As David Marquand, an SDP defector who has now returned to his spiritual home, observed in the New Statesman last week, there is no "new Labour" at all. It is really a very old Labour, which has been revived. Capitalism has once again become rampant, rather as it was in the 1920s and 1930s. What Professor Marquand calls "the miraculous western European social compromise", which restrained the worst excesses of the market and brought about the welfare state, is in mortal danger. It is a measure of Tory ministers' continuing confidence that they so frequently presume to criticise the German social welfare system. That a country, 50 years after it was defeated in a devastating war, five years after it was required to re- absorb its backward eastern half, should maintain social cohesion, as well as low inflation and respectable economic growth, would seem to be cause for unreserved congratulation. Yet the Carnivores snort in derision. Germany is "uncompetitive" and its workers "featherbedded"; more profits could and should be made. The prosperity and stability of Germany now is dismissed in much the same terms as the prosperity and stability of 1950s Britain is retrospectively dismissed.
The Herbivores need to find equal confidence and say that capitalism should be reined back and regulated again. There is really not much more to it than that. This is why Mr Blair should take care of two things. First, he should resist the insistent calls for him to get a big idea, as though one could be bought at an Islington boutique and Mr Blair's lack of such a thing were the result of idleness or indecision. Labour already has a big idea and it is called social democracy (or social-ism, as Mr Blair would have it).

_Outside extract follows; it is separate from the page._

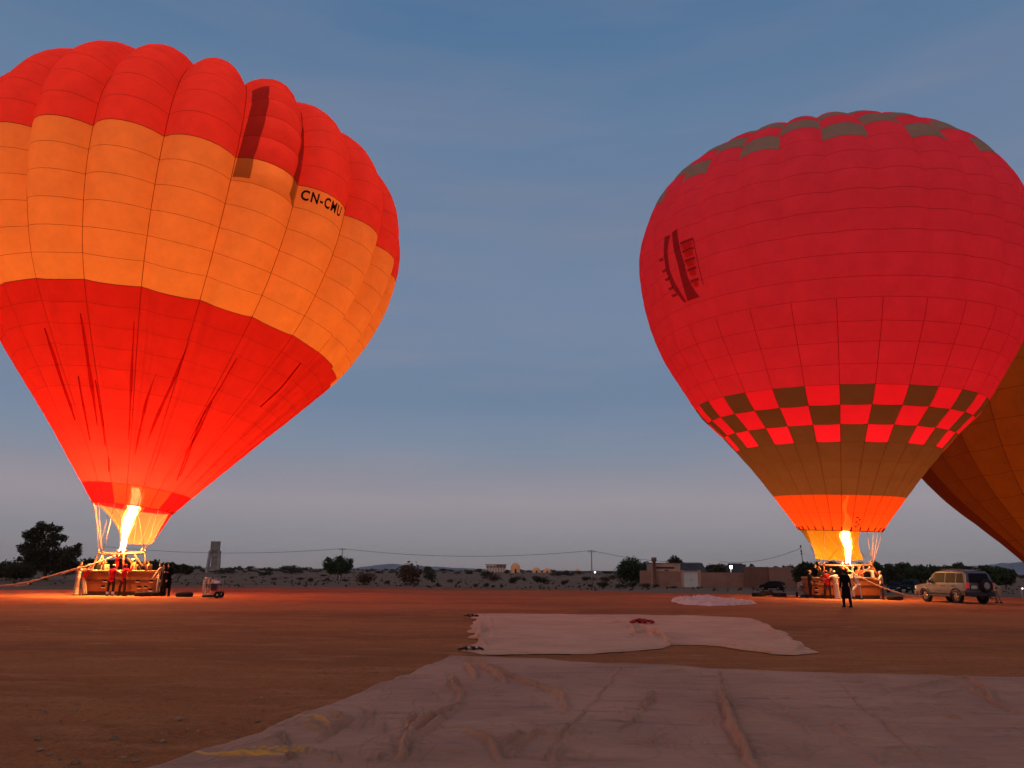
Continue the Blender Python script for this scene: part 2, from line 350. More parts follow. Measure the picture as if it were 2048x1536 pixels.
# ------------------------------------------------------------------ cloths on the ground
def cloth_mat(name, c1, c2, warm=None):
    m = bpy.data.materials.new(name); m.use_nodes = True; n = m.node_tree; b = n.nodes['Principled BSDF']
    b.inputs['Roughness'].default_value = .85; b.inputs['Specular IOR Level'].default_value = .15; b.inputs['Sheen Weight'].default_value = .1
    g = n.nodes.new('ShaderNodeNewGeometry')
    def tex(sc, st, det=6, dist=0):
        mpn = n.nodes.new('ShaderNodeMapping'); mpn.inputs['Scale'].default_value = st; mpn.inputs['Rotation'].default_value = (0, 0, .12); n.links.new(g.outputs['Position'], mpn.inputs[0])
        t = n.nodes.new('ShaderNodeTexNoise'); t.inputs['Scale'].default_value = sc; t.inputs['Detail'].default_value = det; t.inputs['Distortion'].default_value = dist; n.links.new(mpn.outputs[0], t.inputs['Vector']); return t.outputs['Fac']
    def mx_(f, a, b2, lo, hi):
        mr = n.nodes.new('ShaderNodeMapRange'); mr.inputs['From Min'].default_value = lo; mr.inputs['From Max'].default_value = hi; n.links.new(f, mr.inputs['Value'])
        x = n.nodes.new('ShaderNodeMix'); x.data_type = 'RGBA'; n.links.new(mr.outputs[0], x.inputs['Factor'])
        for s, v in (('A', a), ('B', b2)):
            if isinstance(v, tuple): x.inputs[s].default_value = (*v, 1)
            else: n.links.new(v, x.inputs[s])
        return x.outputs['Result']
    c = mx_(tex(.55, (1, 1, 1), 7, .5), c1, c2, .38, .66)
    c = mx_(tex(2.2, (.4, 2.2, 1), 8, .3), c, tuple(v*.72 for v in c2), .55, .8)
    n.links.new(c, b.inputs['Base Color'])
    bp = n.nodes.new('ShaderNodeBump'); bp.inputs['Strength'].default_value = .35; bp.inputs['Distance'].default_value = .02; n.links.new(tex(7, (.35, 2.2, 1), 8, .8), bp.inputs['Height'])
    bp2 = n.nodes.new('ShaderNodeBump'); bp2.inputs['Strength'].default_value = .25; bp2.inputs['Distance'].default_value = .004; n.links.new(tex(90, (1, 1, 1), 3), bp2.inputs['Height']); n.links.new(bp.outputs[0], bp2.inputs['Normal'])
    prev = bp2.outputs[0]
    for sc, st, dd, thr in ((.9, (1, .6, 1), .05, .022), (2.3, (.5, 1.3, 1), .016, .03)):      # crisp creases
        f = tex(sc, st, 3, 1.4); a1 = n.nodes.new('ShaderNodeMath'); a1.operation = 'SUBTRACT'; a1.inputs[1].default_value = .5; n.links.new(f, a1.inputs[0]); a2 = n.nodes.new('ShaderNodeMath'); a2.operation = 'ABSOLUTE'; n.links.new(a1.outputs[0], a2.inputs[0])
        mr = n.nodes.new('ShaderNodeMapRange'); mr.inputs['From Min'].default_value = 0; mr.inputs['From Max'].default_value = thr; mr.inputs['To Min'].default_value = 1; mr.inputs['To Max'].default_value = 0; n.links.new(a2.outputs[0], mr.inputs['Value'])
        b3 = n.nodes.new('ShaderNodeBump'); b3.inputs['Strength'].default_value = .32; b3.inputs['Distance'].default_value = dd; n.links.new(mr.outputs[0], b3.inputs['Height']); n.links.new(prev, b3.inputs['Normal']); prev = b3.outputs[0]
    n.links.new(prev, b.inputs['Normal'])
    return m
def seg_d(X, Y, a, b2):
    ab = b2-a; L = ab@ab+1e-12; t = np.clip(((X-a[0])*ab[0]+(Y-a[1])*ab[1])/L, 0, 1)
    return np.hypot(X-a[0]-t*ab[0], Y-a[1]-t*ab[1]), t
_warp = {}
def ridge(X, Y, pts, h, w, taper=True, sharp=1.0, seed=0):
    """a fold of the cloth along a line on the ground"""
    w = w*.62; h = h*1.08; P = [gpt(*p)[:2] for p in pts]; Z = np.zeros_like(X); n = len(P)-1
    if (id(X), seed) not in _warp: _warp[(id(X), seed)] = (X+.03*fbm(X*2.5, Y*2.5, 2, seed+50), Y+.03*fbm(X*2.5, Y*2.5, 2, seed+60))
    Xw, Yw = _warp[(id(X), seed)]
    for i in range(n):
        lo = np.minimum(P[i], P[i+1])-6*w; hi = np.maximum(P[i], P[i+1])+6*w
        msk = (X > lo[0]) & (X < hi[0]) & (Y > lo[1]) & (Y < hi[1])
        if not msk.any(): continue
        d, t = seg_d(Xw[msk], Yw[msk], P[i], P[i+1]); u = (i+t)/n
        env = np.sin(np.pi*np.clip(u*.92+.04, 0, 1))**.6 if taper else 1.0
        prof = np.exp(-(d/w)**2)-.28*np.exp(-((d-1.7*w)/(.9*w))**2)
        Z[msk] = np.where(np.abs(prof*env*h) > np.abs(Z[msk]), prof*env*h, Z[msk])
    return Z
def coons(bot, top, left, right, nu, nv):
    def samp(c, t):
        c = np.array(c, float); d = np.concatenate([[0], np.cumsum(np.linalg.norm(np.diff(c, axis=0), axis=1))]); d /= d[-1]
        return np.stack([np.interp(t, d, c[:, k]) for k in range(2)], -1)
    u = np.linspace(0, 1, nu); v = np.linspace(0, 1, nv)
    B, T = samp(bot, u), samp(top, u); L, R = samp(left, v), samp(right, v)
    U, Vv = np.meshgrid(u, v)
    P = (1-Vv)[..., None]*B[None]+Vv[..., None]*T[None]+(1-U)[..., None]*L[:, None]+U[..., None]*R[:, None]
    P -= ((1-U)*(1-Vv))[..., None]*B[0]+(U*(1-Vv))[..., None]*B[-1]+((1-U)*Vv)[..., None]*T[0]+(U*Vv)[..., None]*T[-1]
    return P, U, Vv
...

It is not new, but nor was Margaret Thatcher's big idea, which was 19th-century laissez-faire capitalism. The true challenge is to adapt it to the 1990s, and to take account (as Kinnock and Smith failed to do) of the greater sense of individualism and personal autonomy created by the Thatcher era.

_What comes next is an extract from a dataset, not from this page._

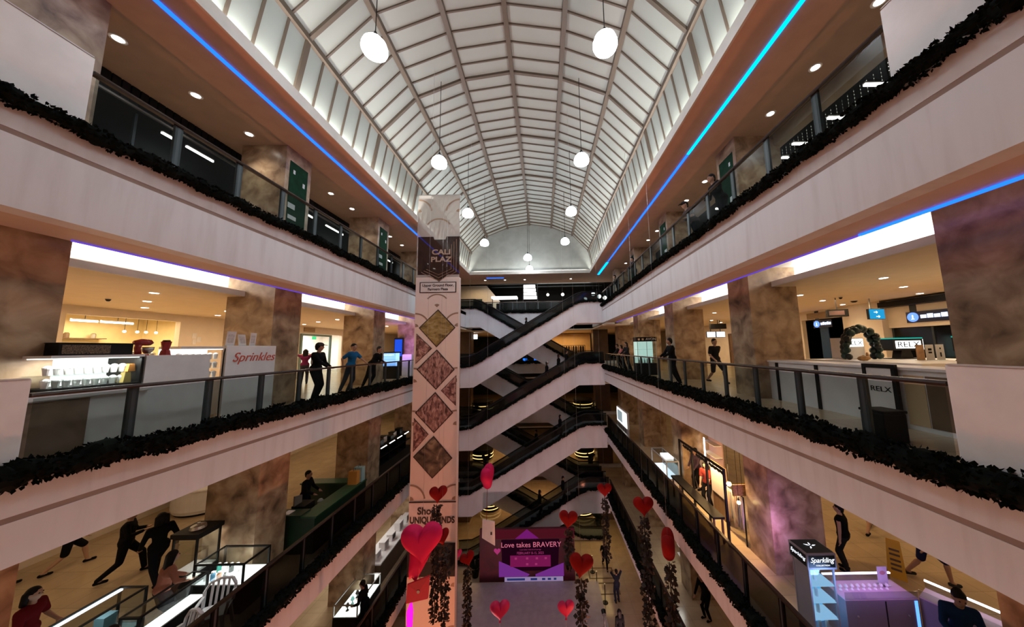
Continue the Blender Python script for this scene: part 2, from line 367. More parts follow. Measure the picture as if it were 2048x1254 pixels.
for i, (x, y, r) in enumerate([(-12.3, 8.4, .05), (-10.9, 11.2, .045), (-11.7, 12.2, .06), (10.6, 10.6, .05), (12.1, 11.6, .1)]):
    t = thing('ceiling_sensor', f'small dark round sensor on the cream ceiling, {["nearest of three on the left", "middle of three on the left", "farthest of three on the left", "smaller of two over the vape booth", "larger of two over the vape booth"][i]}', 'sensor', (x, y, zb))
    MB().lathe([(0, -.07), (r * .5, -.07), (r, -.03), (r, 0), (0, 0)], 14).build('dome', M_black, t, smooth=True); MB().lathe([(r, -.012), (r * 1.2, -.01), (r * 1.2, 0), (r, 0)], 14).build('rim', M_white, t)
# ---- blue light strips
def led(name, a, b, m, label, w=.075):
    o = MB().bar(a, b, w, .03).build(name, m); tag(o, label, 'light strip', 'coloured light strips along the galleries'); return o
M_cyan = emis('cyan_led', (.0, .30, 1.0), 4.0)
led('light_strip', (-6.72, YN, CEIL - .017), (-6.72, 21.5, CEIL - .017), M_blue, 'long deep blue light strip along the left edge of the top ceiling')
led('light_strip', (4.84, YN, CEIL - .017), (4.84, 9.2, CEIL - .017), M_cyan, 'bright cyan blue light strip along the right top ceiling, near half')
led('light_strip', (4.84, 9.2, CEIL - .017), (4.84, 21.6, CEIL - .017), M_blue, 'blue light strip along the right top ceiling, far half')
led('light_strip', (4.84, 21.7, CEIL - .02), (4.84, 25.4, CEIL - .02), M_cyan, 'short thick bright blue strip at the far right corner of the top ceiling', .16)
led('light_strip', (-4.9, 26.0, CEIL - .02), (-3.4, 26.0, CEIL - .02), M_blue, 'short blue strip on the ceiling in front of the end wall', .14)
led('light_strip', (-7.3, 4.5, 16.462), (-7.3, 22, 16.462), M_violet, 'violet light strip under the top floor edge on the left', .014)
led('light_strip', (5.36, 2.0, 16.462), (5.36, 4.9, 16.462), M_blue, 'deep blue light strip under the top floor edge, nearest on the right', .05)
led('light_strip', (5.36, 4.9, 16.462), (5.36, 22, 16.462), M_violet, 'violet light strip under the top floor edge on the right', .02)
# ---- balustrades with glass panes, posts, handrail
def balustrade(side, sg, xf, lv, y0, label):
    fz = LV[lv][0]; x = xf + sg * .06
    t = thing('glass_balustrade', label, 'balustrade', (x, y0, fz), 0, 'glass balustrades round the atrium')
    L = YF - y0
    ys_ = []; y = {'A': (5.0, 4.53), 'B': (4.86, 4.4), 'C': (4.3, 4.3), 'D': (4.6, 4.6)}[lv][0 if sg < 0 else 1] - 1.1 * 2
    while y < YF - .1:
        if y > y0 + .15: ys_.append(y - y0)
        y += 1.09
    for y in ys_:
        MB().cbox((sg * .02, y, .49), (.045, .12, .98)).build('post', M_slate, t, bevel=.006)
    ed = [0.02] + ys_ + [L - .02]
    for a, b in zip(ed, ed[1:]):
        if b - a > .15: MB().box(-.006, .006, a + .025, b - .025, .06, .95).build('glass_pane', M_glass if lv in 'AB' else M_glassD, t)
    r = MB(); r.prism([(-.035, .97), (.035, .97), (.045, .995), (.035, 1.025), (-.035, 1.025), (-.045, .995)], 'y', 0, L); r.build('handrail', M_rail, t)
    MB().box(-.02, .02, 0, L, 0.0, .05).build('base_channel', M_slate, t)
    return t
BN = {'A': 'top', 'B': 'second', 'C': 'third', 'D': 'lowest'}
Y0 = {('left', 'A'): 3.92, ('left', 'B'): 3.85, ('right', 'A'): 3.48, ('right', 'B'): 3.43}
for lv in 'ABCD':
    for side, sg, xf, xw in SIDES:
        balustrade(side, sg, xf, lv, Y0.get((side, lv), 1.5), f'dark glass balustrade with slate posts on the {BN[lv]} balcony, {side} side')
for (side, lv), y0 in Y0.items():
    sg, xf = (-1, XL) if side == 'left' else (1, XR)
    t = thing('balustrade_panel', f'solid white panel at the near end of the {BN[lv]} balcony railing, {side} side', 'panel', (xf + sg * .05, y0 - 2.2, LV[lv][0]), 0, 'solid white panels at the near railing ends')
    MB().box(-.04, .04, 0, 2.18, .0, 1.2).build('board', M_white, t, bevel=.012)
    MB().box(-.05, .05, .02, 2.16, 1.2, 1.215).build('cap', mat('panel_cap_grey', (.55, .53, .54), .4), t)
# ---- pine garlands
M_pine = mat('pine_needles', (.0045, .0065, .0055), .9, spec=.05, var=.5, vscale=9)
def garland(path, r, label, dens=300, hang=.0, seed=1, group='pine garlands along the balcony edges', leaf=.075):
    rnd = random.Random(seed); g = MB(); path = [Vector(p) for p in path]; lens = [(b - a).length for a, b in zip(path, path[1:])]
    tot = sum(lens)
    def at(s):
        for (a, b), l in zip(zip(path, path[1:]), lens):
            if s <= l: return a + (b - a) * (s / l), (b - a).normalized()
            s -= l
        return path[-1], (path[-1] - path[-2]).normalized()
    n = int(tot / .085) + 2; core = [at(tot * i / (n - 1))[0] for i in range(n)]
    o = path[0].copy()
    g.tube([p - o + Vector((rnd.uniform(-.02, .02), 0, rnd.uniform(-.035, .035))) for p in core], [r * (.92 + .14 * math.sin(i_ * .74 + seed) + rnd.uniform(-.14, .14)) for i_ in range(len(core))], 10)
    for i in range(int(tot * dens)):
        s = rnd.uniform(0, tot); p, d = at(s); p = p - o
        up = Vector((0, 0, 1)); sd = d.cross(up)
        if sd.length < .1: sd = Vector((1, 0, 0))
        sd.normalize(); u2 = sd.cross(d)
        lump = 1 + .14 * math.sin(s * 8.7 + seed)
        a = rnd.uniform(0, 2 * PI); rad = (sd * math.cos(a) + u2 * math.sin(a))
        c = p + rad * r * rnd.uniform(.75, 1.02) * lump
        dirv = (rad + d * rnd.uniform(-.9, .9) + Vector((0, 0, rnd.uniform(-.5, .2)))).normalized()
        w = dirv.cross(Vector((rnd.uniform(-1, 1), rnd.uniform(-1, 1), rnd.uniform(-1, 1)))).normalized() * leaf * rnd.uniform(.25, .4)
        l = leaf * rnd.uniform(.5, 1.05)
        g.add([c, c + dirv * l * .45 + w, c + dirv * l, c + dirv * l * .45 - w], [(0, 1, 2, 3)])
    ob = g.build('garland', M_pine, fix=False); ob.location = o
    tag(ob, label, 'garland', group)
    return ob
k = 0
for lv in 'ABCD':
    for side, sg, xf, xw in SIDES:
        fz = LV[lv][0]; k += 1; rr = random.Random(50 + k)
        pts = []; y = 1.0
        while y < YF + .1: pts.append((xf - sg * .11, y, fz + (.02 if lv == 'A' else .08) + rr.uniform(-.03, .03))); y += .45
        garland(pts, .095 if lv == 'A' else .145, f'dark pine garland along the edge of the {BN[lv]} balcony, {side} side', 420 if lv in 'AB' else 300, seed=k, leaf=.06 if lv == 'A' else .075)
# far gallery edge
for lv in 'AB':
    fz = LV[lv][0]
    garland([(-6.3, 27.1, fz + .3), (-2, 27.1, fz + .27), (4.4, 27.1, fz + .3)],   .16, f'dark pine garland on the far cross gallery behind the escalators, {BN[lv]} floor', 70, seed=30 + ord(lv))
# ---- far balustrades
for lv in 'ABC':
    fz = LV[lv][0]
    t = thing('glass_balustrade', f'dark glass balustrade of the far cross gallery, {BN[lv]} floor, behind the escalators', 'balustrade', (XL, 27.3, fz), 0, 'glass balustrades of the far cross gallery')
    for i in range(10): MB().cbox((.1 + i * 1.18, 0, .72), (.08, .05, .9)).build('post', M_slate, t)
    MB().box(0, 10.85, -.006, .006, .3, 1.12).build('glass_pane', M_glass, t); MB().box(0, 10.85, -.04, .04, 1.14, 1.2).build('handrail', M_rail, t)
# ---- escalators
ESC_TOP = [(0, .15), (1.05, .2), (1.5, .42), (8.85, None), (9.4, None), (10.85, None)]
def escalator(lv_lo, lv_hi, y0, w, x_of, label, gl, seed, lo_ext=0.0):
    L, U = lv_lo, lv_hi
    top = [(-lo_ext, L + .15), (.95, L + .2), (1.5, L + .45), (8.75, U + .12), (9.35, U + .33), (10.85, U + .33)]
    bot = [(10.85, U - 1.27), (8.95, U - 1.27), (1.22, L - 1.3), (-lo_ext, L - 1.32)]
    if L < .5: bot = [(10.85, U - 1.24), (8.95, U - 1.24), (2.3, L + .02), (-lo_ext, L + .02)]
    t = thing('escalator', label, 'escalator', (x_of(0), y0, L), 0, 'escalators criss-crossing the far end')
    ox = x_of(0)
    P = lambda s, z: (x_of(s) - ox, z - L)
    out = [P(*p) for p in top + bot]
    cl = MB(); cl.prism(out, 'y', 0, .14); cl.prism(out, 'y', w - .14, w)
    und = [P(s, z + .002) for s, z in bot] + [P(s, z + .12) for s, z in bot[::-1]]
    cl.prism(und, 'y', .141, w - .141); cl.build('cladding', M_fascia, t)
    # steps
    n = 19; prof = [P(-lo_ext, L + .02)]
    for i in range(n):
        s0 = 1.1 + i * 7.9 / n; z = L + (U - L) * i / (n - 1)
        prof += [P(s0, z), P(s0 + 7.9 / n, z)]
    prof += [P(10.85, U)]; prof += [P(10.85, U - .3), P(9.2, U - .3), P(1.0, L - .3), P(-lo_ext, L - .3)]
    MB().prism(prof, 'y', .15, w - .15).build('steps', M_black, t)
    for yy, nm in ((.07, 'front'), (w - .07, 'rear')):
        g = top + [(s, z + (.75 if 0 < s < 9.3 else .72)) for s, z in top[::-1]]
        MB().prism([P(*p) for p in g], 'y', yy - .008, yy + .008).build('glass_side', M_glassE, t)
        h = [(s, z + .76) for s, z in top]
        path = [(P(s, z)[0], yy, P(s, z)[1]) for s, z in h]
        MB().tube(path, .045, 8).build('handrail', M_black, t, smooth=True)
    if gl:
        pts = []
        for (s0, z0), (s1, z1) in zip(top, top[1:]):
            m = max(1, int((s1 - s0) / .6))
            for i in range(m): pts.append((x_of(s0 + (s1 - s0) * i / m), y0 - .08, z0 + (z1 - z0) * i / m + .06))
        pts.append((x_of(10.85), y0 - .08, top[-1][1] + .06))
        garland(pts, .10, gl, 170, seed=seed, leaf=.07, group='pine garlands along the escalators')
    return t
for i, (lo, hi, nm) in enumerate(((FB, FA, 'second floor up to the top floor'), (FC, FB, 'third floor up to the second'), (FD, FC, 'lowest balcony up to the third floor'), (FG, FD, 'ground floor up to the lowest balcony'))):
    escalator(lo, hi, 22.45, 1.2, lambda s: XL + s, f'front white escalator rising to the right from the {nm}', f'pine garland along the front escalator rising from the {nm}', 60 + i)
    escalator(lo, hi, 24.9, 1.2, lambda s: 3.7 - s, f'rear white escalator rising to the left from the {nm}', f'pine garland along the rear escalator rising from the {nm}', 70 + i, .7)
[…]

Second, Mr Blair should take care of the company he keeps. The Daily Mail, British Telecom, Norman Tebbit, Rupert Murdoch - these are Carnivores, and can never be Herbivores. They are disgruntled with the Tories only because they suspect John Major of trying to fob them off with lentils. The spirit of the age is against them and Mr Blair has no need of them. If he trims Labour policies to suit them, the Herbivore will be dead beyond revival. And, to quote Professor Marquand again, the world our grandchildren inherit will be bleak indeed.